All description is a distortion necessarily. All representation is a distortion necessarily. You start there and let your own morality as an artist guide you. Does that sound like a weasel answer? I hope it doesn’t. Obviously, in other cases, like when you’re writing about someone who’s not your father and whose “material” you *can’t* shape, the rules are totally different. And that’s where the (appropriately) ball-bustingly skilled fact-checkers at the New Yorker come in, just as you say.
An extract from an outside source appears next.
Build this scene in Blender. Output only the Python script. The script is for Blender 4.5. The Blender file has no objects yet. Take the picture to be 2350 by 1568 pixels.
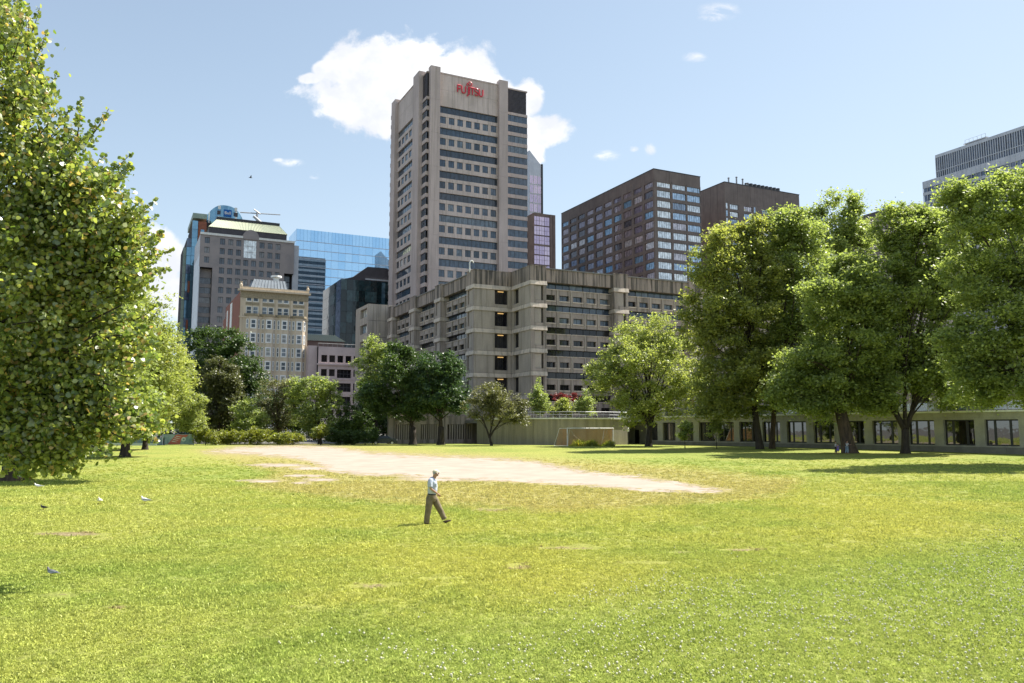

Rumpus: What are you working on now?
Bissell: This month I’ll finish Greg Sestero’s memoir about making The Room, which I’m co-writing with him, the title of which right now is The Disaster Artist. Finally, I’m working on a couple video game scripts, neither of which has been announced yet, so I can’t say more than that. I’ve been doing a lot of video game stuff over the last year; I was either fired or dropped from two video game projects I was really excited about. One of my new projects, though, is also quite exciting—and it’s also almost done. I’m pretty sure I’m not going to be fired from this project or the one that comes after it. Game-writing has been much harder and more grueling than I thought it would be—but, hearteningly, it’s exactly as much fun as I hoped it would be.